Tidak ada ceritanya pengungsi yang lari dari genosida masih memikirkan imigrasi.
“Kalau mereka lama menetap di Indonesia, bagaimana?”
Pertama, Indonesia bukan tempat prospektif untuk dijadikan suaka bagi pengungsi. Selain tidak bisa mendapat status kewarganegaraan, nasib mereka juga sedikit lebih baik di Malaysia. Di Negeri Jiran, etnis minoritas muslim Rohingya bahkan telah memiliki asosiasi mereka sendiri. Kedua, kalau bisa memilih, mereka juga tidak mau meninggalkan tanah mereka. Sayangnya, mereka tidak punya pilihan itu, bukan?

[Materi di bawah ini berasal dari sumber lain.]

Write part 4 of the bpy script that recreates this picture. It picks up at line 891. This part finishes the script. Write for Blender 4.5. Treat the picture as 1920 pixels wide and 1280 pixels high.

Paling memalukan terjadi ketika sekelompok mahasiswa, yang dengan menjijikkannya masih melabeli diri sebagai agen perubahan, melakukan aksi demonstrasi, kekerasan, dan pengusiran paksa pengungsi yang mayoritas adalah perempuan dan anak-anak. Jika sudah begini, masalahnya bukan pada struktur internasional mengenai mekanisme penerimaan pengungsi, melainkan pada sistem nilai masyarakatnya yang tidak memanusiakan manusia lagi.
Dari berbagai fenomena di atas, ujaran-ujaran kebencian di internet, serta ketidakmampuan kita untuk menjadi peka akan isu humaniter yang melanda pengungsi Rohingya. Menjadi patut dipertanyakan, apakah aksi bela Palestina yang kita lakukan kemarin memang didasarkan pada kemanusiaan semata? Karena kalau iya, kita tidak mungkin memperlakukan pengungsi Rohingya secara tidak manusiawi. Atau, memang sedari awal kita tidak pernah berpihak pada kemanusiaan?
Pengungsi juga manusia. Mereka memiliki hak asasi untuk hidup, untuk mempertahankan kehidupan, dan untuk merasa aman dari segala ancaman. Mereka yang melakukan tindak kekerasan di dunia nyata maupun maya terhadap pengungsi Rohingya tidak ada bedanya dengan junta yang melakukan genosida: sama-sama pelanggar HAM. Juga dari mereka yang membedakan perlakuan terhadap korban genosida di Gaza dan Rohingya adalah hipokrit belaka.